In this video, John Gustafson from the National University of Singapore presents: Beyond Floating Point: Next Generation Computer Arithmetic.
“A new data type called a “posit” is designed for direct drop-in replacement for IEEE Standard 754 floats. Unlike unum arithmetic, posits do not require interval-type mathematics or variable size operands, and they round if an answer is inexact, much the way floats do. However, they provide compelling advantages over floats, including simpler hardware implementation that scales from as few as two-bit operands to thousands of bits. For any bit width, they have a larger dynamic range, higher accuracy, better closure under arithmetic operations, and simpler exception-handling. For example, posits never overflow to infinity or underflow to zero, and there is no “Not-a-Number” (NaN) value. Posits should take up less space to implement in silicon than an IEEE float of the same size. With fewer gate delays per operation as well as lower silicon footprint, the posit operations per second (POPS) supported by a chip can be significantly higher than the FLOPs using similar hardware resources. GPU accelerators, in particular, could do more arithmetic per watt and per dollar yet deliver superior answer quality.”
Gustafson describes a series of comprehensive benchmarks compares how many decimals of accuracy can be produced for a set number of bits-per-value, using various number formats. Low-precision posits provide a better solution than “approximate computing” methods that try to tolerate decreases in answer quality. High-precision posits provide better answers (more correct decimals) than floats of the same size, suggesting that in some cases, a 32-bit posit may do a better job than a 64-bit float. In other words, posits beat floats at their own game.
Dr. John L. Gustafson is an applied physicist and mathematician. He is a former Director at Intel Labs and former Chief Product Architect at AMD. A pioneer in high-performance computing, he introduced cluster computing in 1985 and first demonstrated scalable massively parallel performance on real applications in 1988. This became known as Gustafson’s Law, for which he won the inaugural ACM Gordon Bell Prize. He is also a recipient of the IEEE Computer Society’s Golden Core Award.

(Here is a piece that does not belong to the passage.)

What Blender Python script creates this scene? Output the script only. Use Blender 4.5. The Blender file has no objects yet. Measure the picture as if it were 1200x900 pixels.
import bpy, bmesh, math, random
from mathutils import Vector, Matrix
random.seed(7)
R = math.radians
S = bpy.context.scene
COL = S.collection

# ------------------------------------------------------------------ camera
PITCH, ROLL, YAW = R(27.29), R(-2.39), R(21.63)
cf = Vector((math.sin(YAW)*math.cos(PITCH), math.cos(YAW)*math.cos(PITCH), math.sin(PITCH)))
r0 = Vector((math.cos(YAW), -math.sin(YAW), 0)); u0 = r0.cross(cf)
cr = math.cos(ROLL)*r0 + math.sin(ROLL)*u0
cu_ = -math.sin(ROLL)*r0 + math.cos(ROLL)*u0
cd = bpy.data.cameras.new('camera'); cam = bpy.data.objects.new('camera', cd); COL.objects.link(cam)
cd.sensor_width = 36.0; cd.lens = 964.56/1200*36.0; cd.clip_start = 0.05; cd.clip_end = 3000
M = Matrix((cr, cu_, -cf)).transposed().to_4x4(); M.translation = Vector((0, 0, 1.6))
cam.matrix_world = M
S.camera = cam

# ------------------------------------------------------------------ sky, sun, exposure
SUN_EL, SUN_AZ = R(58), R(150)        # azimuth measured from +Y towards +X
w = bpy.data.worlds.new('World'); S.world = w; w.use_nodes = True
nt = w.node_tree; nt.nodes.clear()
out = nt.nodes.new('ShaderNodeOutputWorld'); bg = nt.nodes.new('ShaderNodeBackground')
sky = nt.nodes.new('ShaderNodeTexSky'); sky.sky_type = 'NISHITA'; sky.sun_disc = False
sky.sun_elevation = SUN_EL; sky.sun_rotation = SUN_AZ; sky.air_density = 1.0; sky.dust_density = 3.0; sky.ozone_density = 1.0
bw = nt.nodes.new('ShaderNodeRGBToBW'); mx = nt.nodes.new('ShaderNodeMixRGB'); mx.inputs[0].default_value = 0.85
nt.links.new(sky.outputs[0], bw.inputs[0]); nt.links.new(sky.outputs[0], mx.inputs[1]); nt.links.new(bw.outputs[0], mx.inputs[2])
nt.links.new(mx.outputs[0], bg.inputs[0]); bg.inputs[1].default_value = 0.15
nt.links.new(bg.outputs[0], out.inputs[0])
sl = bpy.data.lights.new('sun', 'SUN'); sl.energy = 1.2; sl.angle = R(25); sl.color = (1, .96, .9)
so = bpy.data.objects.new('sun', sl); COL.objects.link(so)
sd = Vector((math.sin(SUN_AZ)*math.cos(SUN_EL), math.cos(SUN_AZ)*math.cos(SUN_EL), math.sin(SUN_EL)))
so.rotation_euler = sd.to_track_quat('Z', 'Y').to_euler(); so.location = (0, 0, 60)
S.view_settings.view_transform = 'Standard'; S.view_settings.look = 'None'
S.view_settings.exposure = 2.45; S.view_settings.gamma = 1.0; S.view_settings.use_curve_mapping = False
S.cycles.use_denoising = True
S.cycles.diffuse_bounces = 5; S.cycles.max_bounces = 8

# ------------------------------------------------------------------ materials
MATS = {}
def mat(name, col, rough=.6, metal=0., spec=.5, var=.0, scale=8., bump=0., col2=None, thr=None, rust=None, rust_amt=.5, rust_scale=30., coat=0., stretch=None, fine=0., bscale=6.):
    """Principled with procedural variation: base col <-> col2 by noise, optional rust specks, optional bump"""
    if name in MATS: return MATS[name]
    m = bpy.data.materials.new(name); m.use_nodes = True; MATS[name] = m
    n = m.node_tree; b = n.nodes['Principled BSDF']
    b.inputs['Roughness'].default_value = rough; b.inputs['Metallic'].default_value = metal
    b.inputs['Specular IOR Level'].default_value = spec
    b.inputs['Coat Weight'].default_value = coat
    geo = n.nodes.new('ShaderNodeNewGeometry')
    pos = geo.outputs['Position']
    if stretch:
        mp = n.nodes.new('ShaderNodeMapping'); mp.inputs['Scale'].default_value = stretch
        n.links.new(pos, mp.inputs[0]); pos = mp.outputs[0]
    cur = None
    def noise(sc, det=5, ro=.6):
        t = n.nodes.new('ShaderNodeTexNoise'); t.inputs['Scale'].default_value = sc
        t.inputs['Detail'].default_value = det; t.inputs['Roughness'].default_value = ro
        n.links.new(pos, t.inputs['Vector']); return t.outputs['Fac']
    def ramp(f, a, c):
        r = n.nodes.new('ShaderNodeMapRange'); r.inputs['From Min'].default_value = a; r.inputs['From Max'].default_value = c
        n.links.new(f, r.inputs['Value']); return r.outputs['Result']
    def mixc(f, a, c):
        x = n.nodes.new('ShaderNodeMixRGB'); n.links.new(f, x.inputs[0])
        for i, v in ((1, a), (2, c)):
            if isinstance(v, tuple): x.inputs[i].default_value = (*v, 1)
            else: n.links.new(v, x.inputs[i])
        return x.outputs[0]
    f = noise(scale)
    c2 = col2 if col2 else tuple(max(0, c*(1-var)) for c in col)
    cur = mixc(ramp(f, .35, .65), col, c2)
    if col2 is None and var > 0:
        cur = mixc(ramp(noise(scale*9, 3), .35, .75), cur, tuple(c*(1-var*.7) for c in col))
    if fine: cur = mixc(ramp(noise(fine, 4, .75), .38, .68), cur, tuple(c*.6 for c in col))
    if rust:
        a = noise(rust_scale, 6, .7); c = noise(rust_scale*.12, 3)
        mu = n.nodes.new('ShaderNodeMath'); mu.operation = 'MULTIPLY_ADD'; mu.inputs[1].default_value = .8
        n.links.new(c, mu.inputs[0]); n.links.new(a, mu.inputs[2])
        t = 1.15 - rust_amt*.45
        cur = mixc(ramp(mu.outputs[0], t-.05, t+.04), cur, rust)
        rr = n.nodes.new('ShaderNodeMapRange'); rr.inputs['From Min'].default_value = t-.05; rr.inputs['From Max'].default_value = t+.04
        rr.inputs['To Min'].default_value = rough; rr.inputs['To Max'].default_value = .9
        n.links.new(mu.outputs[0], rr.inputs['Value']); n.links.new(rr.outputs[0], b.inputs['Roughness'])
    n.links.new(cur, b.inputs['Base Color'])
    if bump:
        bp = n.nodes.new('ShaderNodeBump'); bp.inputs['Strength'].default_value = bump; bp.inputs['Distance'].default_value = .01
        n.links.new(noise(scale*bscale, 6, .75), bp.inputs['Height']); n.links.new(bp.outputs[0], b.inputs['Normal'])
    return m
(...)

It seems like this should be adopted sooner rather than later for exascale. Can Fujitsu Intel and Nvidia integrate this into their microarchitecture? If so, it may solve some of the data locality issues as well as precision issues faced by their exascale architectures due out around 2020.
Wonderful ideas.
I was attracted to interval arithmetic for a while, but as the example shows, intervals keep expanding with each operation, so as to be useless.
I wonder how fast(slow) an assembly implementation is compared to hardware floating point. What is the smallest size of posits where the arithmetic is about as fast as IEEE754 hardware? What is the accuracy at that size?
Someone with FPGA skills should try and implement this.
What a pity that floating point processors are integrated with main CPUs these days. If we still had separate floating point coprocessors, we could just drop a posit coprocessor in. (I know, interchip latency is why they’re integrated.)